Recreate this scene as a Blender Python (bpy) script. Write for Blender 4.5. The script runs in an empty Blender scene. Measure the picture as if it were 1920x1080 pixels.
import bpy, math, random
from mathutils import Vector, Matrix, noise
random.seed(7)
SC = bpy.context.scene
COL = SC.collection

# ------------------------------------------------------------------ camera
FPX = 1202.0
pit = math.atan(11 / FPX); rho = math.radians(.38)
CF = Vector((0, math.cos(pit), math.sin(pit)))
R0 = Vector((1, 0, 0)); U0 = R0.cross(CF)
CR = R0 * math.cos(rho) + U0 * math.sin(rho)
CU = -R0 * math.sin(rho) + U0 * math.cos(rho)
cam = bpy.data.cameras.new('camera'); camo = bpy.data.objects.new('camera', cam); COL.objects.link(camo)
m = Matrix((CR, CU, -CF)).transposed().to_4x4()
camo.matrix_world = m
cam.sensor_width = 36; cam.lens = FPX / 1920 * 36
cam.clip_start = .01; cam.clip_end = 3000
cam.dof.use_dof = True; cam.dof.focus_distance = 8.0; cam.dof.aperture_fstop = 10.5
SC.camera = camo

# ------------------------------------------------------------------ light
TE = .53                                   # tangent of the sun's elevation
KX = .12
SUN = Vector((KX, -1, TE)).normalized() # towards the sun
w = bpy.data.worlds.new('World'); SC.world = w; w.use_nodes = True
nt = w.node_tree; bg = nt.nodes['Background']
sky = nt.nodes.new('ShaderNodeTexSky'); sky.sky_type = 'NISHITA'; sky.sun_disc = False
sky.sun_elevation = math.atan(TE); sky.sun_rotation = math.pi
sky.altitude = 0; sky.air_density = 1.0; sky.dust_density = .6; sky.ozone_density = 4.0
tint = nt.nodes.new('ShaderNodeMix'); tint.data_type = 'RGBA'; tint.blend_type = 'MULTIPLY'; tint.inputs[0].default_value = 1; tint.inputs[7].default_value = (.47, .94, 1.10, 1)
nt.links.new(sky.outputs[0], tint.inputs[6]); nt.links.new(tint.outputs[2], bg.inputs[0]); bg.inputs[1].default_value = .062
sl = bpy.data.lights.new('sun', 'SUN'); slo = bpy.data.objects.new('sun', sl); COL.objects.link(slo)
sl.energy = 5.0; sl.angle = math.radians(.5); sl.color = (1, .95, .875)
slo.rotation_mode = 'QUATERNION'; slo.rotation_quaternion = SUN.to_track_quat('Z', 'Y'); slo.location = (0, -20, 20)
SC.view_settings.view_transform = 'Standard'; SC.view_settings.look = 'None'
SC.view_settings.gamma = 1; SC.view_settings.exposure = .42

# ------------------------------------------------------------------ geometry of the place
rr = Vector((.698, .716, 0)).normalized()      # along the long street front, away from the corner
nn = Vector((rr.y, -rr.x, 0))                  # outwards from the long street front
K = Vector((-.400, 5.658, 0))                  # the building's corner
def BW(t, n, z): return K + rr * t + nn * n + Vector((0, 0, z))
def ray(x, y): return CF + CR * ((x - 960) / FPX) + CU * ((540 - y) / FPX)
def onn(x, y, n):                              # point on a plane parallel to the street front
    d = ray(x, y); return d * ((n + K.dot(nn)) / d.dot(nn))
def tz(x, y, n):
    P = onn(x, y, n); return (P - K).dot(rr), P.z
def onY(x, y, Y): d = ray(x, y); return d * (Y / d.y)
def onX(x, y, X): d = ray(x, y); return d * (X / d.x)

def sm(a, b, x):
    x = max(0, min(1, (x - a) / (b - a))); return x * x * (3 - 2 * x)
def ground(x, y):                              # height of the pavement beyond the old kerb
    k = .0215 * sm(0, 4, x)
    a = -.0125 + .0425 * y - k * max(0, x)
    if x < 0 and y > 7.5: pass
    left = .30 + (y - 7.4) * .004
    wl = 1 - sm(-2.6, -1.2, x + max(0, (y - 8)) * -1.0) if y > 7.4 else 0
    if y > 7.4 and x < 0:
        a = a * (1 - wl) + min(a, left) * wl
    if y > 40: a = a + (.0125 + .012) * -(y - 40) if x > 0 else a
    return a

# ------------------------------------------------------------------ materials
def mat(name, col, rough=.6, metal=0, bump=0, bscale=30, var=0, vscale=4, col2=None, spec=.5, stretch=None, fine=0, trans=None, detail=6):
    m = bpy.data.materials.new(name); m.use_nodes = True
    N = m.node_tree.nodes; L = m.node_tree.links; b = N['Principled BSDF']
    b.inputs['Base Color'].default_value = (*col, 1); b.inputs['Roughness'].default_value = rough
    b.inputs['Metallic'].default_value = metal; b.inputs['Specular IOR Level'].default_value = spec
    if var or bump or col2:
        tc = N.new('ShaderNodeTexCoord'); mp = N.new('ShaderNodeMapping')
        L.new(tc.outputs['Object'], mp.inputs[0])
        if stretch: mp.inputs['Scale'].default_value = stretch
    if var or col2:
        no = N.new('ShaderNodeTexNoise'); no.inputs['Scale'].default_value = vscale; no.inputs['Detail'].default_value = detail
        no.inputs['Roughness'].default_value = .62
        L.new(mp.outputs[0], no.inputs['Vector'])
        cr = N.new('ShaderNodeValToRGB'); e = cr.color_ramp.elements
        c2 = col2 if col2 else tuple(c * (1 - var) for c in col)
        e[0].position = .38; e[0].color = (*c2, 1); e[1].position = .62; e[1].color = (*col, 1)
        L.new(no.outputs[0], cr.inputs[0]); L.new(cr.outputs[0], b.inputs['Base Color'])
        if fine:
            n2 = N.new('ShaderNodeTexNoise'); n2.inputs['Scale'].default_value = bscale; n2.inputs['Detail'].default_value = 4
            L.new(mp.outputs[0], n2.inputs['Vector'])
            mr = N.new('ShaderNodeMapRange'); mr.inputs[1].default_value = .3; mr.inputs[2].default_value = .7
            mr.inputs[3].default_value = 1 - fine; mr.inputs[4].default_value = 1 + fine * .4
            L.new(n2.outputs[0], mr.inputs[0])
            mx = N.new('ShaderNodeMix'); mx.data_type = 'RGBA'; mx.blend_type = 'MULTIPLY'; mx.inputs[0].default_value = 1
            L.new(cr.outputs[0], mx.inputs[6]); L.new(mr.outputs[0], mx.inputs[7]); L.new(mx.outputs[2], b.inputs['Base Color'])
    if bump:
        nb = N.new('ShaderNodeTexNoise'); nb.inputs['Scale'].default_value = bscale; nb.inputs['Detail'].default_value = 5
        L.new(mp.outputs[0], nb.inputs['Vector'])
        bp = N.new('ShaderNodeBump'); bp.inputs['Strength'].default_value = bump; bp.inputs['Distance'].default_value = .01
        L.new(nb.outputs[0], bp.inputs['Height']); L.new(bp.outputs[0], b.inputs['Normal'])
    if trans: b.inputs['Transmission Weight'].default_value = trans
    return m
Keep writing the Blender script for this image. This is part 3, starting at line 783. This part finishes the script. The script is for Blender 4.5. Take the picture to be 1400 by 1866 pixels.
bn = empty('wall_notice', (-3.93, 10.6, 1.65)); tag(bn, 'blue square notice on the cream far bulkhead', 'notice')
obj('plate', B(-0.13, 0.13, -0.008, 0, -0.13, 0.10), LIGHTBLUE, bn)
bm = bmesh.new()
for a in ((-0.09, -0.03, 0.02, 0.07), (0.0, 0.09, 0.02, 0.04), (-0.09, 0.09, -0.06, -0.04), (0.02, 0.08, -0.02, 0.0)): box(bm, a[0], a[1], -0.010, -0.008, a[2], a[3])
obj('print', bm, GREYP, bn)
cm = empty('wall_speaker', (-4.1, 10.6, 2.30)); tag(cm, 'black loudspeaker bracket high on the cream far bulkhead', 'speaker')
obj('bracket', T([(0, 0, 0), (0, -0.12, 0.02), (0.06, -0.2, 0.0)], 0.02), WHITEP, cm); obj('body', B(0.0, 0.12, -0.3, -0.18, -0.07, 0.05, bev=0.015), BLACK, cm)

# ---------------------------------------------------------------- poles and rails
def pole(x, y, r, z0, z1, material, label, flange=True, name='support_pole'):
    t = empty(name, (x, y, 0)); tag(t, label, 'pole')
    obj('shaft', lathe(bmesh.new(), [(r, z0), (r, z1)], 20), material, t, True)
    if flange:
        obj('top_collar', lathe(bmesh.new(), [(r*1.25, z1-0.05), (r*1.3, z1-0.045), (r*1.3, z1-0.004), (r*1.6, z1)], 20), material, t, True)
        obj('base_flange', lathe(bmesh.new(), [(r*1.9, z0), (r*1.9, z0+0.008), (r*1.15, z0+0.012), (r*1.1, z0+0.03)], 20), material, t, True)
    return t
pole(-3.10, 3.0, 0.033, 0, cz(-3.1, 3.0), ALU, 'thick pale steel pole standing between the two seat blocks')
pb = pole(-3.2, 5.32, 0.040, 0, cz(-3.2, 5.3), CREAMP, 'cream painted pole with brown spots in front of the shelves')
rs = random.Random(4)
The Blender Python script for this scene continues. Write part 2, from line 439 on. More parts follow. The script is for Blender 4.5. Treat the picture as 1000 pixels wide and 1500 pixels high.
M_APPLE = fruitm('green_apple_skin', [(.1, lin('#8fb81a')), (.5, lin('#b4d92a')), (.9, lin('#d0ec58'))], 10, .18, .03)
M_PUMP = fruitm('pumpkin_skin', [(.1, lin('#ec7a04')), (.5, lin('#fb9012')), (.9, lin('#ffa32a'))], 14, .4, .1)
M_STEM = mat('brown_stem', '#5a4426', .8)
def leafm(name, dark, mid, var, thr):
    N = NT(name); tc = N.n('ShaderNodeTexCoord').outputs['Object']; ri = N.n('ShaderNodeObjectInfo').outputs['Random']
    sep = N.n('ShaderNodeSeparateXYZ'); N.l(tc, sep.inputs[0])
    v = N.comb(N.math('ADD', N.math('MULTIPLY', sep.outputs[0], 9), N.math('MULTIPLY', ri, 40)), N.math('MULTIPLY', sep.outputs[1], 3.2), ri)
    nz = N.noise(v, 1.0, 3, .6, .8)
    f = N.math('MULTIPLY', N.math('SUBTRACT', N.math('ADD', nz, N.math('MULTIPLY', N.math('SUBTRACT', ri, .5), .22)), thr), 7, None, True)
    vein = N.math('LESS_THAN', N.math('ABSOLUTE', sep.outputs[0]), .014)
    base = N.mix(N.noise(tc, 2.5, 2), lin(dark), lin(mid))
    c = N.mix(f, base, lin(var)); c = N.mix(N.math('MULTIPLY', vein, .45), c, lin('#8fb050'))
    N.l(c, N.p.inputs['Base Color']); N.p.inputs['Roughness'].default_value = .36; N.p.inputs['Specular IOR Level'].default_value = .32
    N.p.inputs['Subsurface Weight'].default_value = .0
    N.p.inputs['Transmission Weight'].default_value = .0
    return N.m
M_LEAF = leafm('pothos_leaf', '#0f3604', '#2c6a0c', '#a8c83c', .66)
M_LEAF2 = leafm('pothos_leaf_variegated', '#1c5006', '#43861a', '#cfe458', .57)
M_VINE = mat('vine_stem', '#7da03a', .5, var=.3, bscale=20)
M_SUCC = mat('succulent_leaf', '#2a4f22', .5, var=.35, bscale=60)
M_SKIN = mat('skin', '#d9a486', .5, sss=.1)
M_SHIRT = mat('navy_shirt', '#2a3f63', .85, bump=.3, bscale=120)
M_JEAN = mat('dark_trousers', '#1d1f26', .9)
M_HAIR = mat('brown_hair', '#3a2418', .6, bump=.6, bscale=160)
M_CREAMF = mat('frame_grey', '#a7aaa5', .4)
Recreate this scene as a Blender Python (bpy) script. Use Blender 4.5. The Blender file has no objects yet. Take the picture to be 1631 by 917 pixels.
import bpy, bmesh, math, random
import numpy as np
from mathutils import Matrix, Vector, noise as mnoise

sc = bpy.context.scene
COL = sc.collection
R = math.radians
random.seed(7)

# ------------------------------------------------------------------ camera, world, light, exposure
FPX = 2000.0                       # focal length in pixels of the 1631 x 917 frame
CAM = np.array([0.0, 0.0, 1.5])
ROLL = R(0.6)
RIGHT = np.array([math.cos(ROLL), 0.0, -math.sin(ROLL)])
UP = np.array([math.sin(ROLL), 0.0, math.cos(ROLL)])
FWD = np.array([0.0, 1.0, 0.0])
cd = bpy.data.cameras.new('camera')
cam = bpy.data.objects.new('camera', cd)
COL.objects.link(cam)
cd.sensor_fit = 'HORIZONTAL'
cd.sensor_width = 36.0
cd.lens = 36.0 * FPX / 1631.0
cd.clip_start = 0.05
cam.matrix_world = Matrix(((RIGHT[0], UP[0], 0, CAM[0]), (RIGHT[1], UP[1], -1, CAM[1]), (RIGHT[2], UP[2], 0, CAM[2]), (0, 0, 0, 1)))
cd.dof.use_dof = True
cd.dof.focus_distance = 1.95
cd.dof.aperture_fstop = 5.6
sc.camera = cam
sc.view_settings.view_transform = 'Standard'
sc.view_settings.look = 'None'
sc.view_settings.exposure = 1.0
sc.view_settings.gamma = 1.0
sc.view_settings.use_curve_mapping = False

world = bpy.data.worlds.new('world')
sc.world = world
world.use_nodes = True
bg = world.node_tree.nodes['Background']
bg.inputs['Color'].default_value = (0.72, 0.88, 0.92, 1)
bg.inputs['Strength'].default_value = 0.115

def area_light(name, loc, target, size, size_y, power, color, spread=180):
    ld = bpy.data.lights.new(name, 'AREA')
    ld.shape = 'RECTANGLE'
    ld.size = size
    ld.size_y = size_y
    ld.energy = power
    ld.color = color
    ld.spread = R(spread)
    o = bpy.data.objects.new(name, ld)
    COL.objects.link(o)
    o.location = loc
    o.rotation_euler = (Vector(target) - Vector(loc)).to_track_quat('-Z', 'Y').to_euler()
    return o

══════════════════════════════

Retype only what lies between the line bearing "Recreate this scene as a Blender Python (bpy) script. Use" and the line bearing "from mathutils import Matrix, Vector, noise", keeping both of those lines.

Recreate this scene as a Blender Python (bpy) script. Use Blender 4.5. The Blender file has no objects yet. Take the picture to be 1631 by 917 pixels.
import bpy, bmesh, math, random
import numpy as np
from mathutils import Matrix, Vector, noise as mnoise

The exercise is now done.